Wedding Customs & Traditions Forum

Is a rehearsal even necessary?

FI's dad asked us what we're doing for the rehearsal dinner.  (I assume he had anticipated hosting?)  But I hadn't really even planned on having a rehearsal.  Do we need one?  We're not having attendants, we won't have access to our venue before the evening of our wedding, it's a business open during business hours and is rented out the previous night.  I had kind of expected we'd just meet with the officiant within a week or two of the wedding to finalize what wording we want used, his "program" for the ceremony, etc.  Then we'd show up early at the venue and make sure we're clear on where we will stand, and make sure the employees know what song we want played.  It's an evening wedding, and we'll be doing photos in the afternoon, then probably move to the venue after 5 when they close, and do some more photos there, along with any last minute set-up, with the ceremony following at 6:30 or 7.

Is there more we need to do, rehearsing-wise? 

We may decide to to something the night before if we end up having many out of town guests coming, like invite them all to come out with us to a local piano bar at 9 pm or something, but would that require to be hosted?

Re: Is a rehearsal even necessary?

  • Sounds like you definitely don't need one. With no attendants, you should be completely fine. I would definitely skip it in your case. 

    As far as a get together, if you just say "hey, we'll be at X around X:00 if you want to come!" its fine. No invites or anything. I think it would be nice to provide some apps and maybe a round, but it's not required.
  • Thanks - that's what I was hoping.  Both my sisters were married last year, and the rehearsals (for everyone except the bride & groom) seemed to be a bunch of bored people standing around while the minister spoke to the bride & groom about what they would say and when they would say it.  As attendants, we were told, "start walking when the couple in front of you gets to here," and "stand there."  And lots and lots of people at one who weren't in the wedding party (groom's family, I guess).
  • I would skip it too, just think in advance about a few things (and talk it over w/ your officiant and FI):

    -Are you going to be holding a bouquet? If so, what are you going to do with it when you need your hands free to exchange rings? (put it on the ground? hand to someone? who?)

    -Who is going to have the rings in advance? 

    -And, to avoid an awkward moment, I was really glad that my dad and now-H talked in advance about what was going to happen exactly when my dad and I got up front (between H and dad: handshake vs. hug?).
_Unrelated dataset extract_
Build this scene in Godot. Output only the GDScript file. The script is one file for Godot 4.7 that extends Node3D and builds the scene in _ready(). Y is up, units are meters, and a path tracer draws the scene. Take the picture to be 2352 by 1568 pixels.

Maybe I am weird but I would have slightly stressed about that exchange. 

    -Also, the rehearsal was good for seeing what volume everybody needed to speak at in order to be heard in the back. (we did not have amplification) So make sure you are loud enough! 
  • Thanks, these are great points!

    I will have a bouquet, and I'll just hand it to whichever person in my family that's seated the closest.  We'll be within reaching distance, it's a small space. 

    I'll ask FI if he wants to hold the rings in his pocket or have his best friend or his dad give them to him.  We'll make sure whoever it is sits in the front!

    I'm still planning on walking alone, but we'll see.  Something to think about.
  • We didn't have one.  We also had no attendant and there was no formal seating of our parents.  FI walked in with our officant.  I walked in after with my DS and then handed my bouquet to someone in the front row.
  • For your situation, I doubt it. But in general I would always say YES! Especially if you have unqiue aspects to your wedding. I had a rehearsal that lasted over an hour, but we had half a family who didnt speak English, and we had a very unique ceremony. Despite three quick run-throughs the priest still messed up the day-of. Wasn't a big deal or very noticable, but I did have to stop him in the ceremony and point out that he skipped a whole section...so we just backtracked and went through things differently. However, with no attendants, no unqiue or different aspects, and having actually met you officiant before hand (as a military bride I did not have that privilege) then you probably do not need a rehearsal.

    However, a dinner would be nice, especially if people are traveling for your wedding or if the two families have not really met before. It is nice to host a small dinner, present your parents any small gifts or token (since you dont have a wedding party to present gifts to) ect. If you have neither travelers, or family who have not met often, and no gifts to give, then you probably don't need a formal dinner. Although a BBQ or home party might be a nice relaxing even before your big day.

  • Not for you, I wouldn't think. We needed it because we had an organist who needed to know timing and a party of eleven attendants who were walking in one-by-one instead of in pairs.

  • I think rehearsal are only required for very formal events, or when many people are involved in the wedding party (and ceremony). It is useful because this way, you make sure everybody knows what to do, when to do it, and it ensures things go smoothly on the wedding day.

    We won't have one, as our wedding will consist on a short, civil ceremony, then a private reception in a cottage. Nobody needs to rehearse anything, we will only recite our vows and our officiant will read the laws and make us sign the papers. 
  • If FI's parents want to host a dinner the night before the wedding, you can certainly let them do that. But you don't really need to do the rehearsal in your case it sounds. I'd recommend it if you were in a church or having a more complicated ceremony.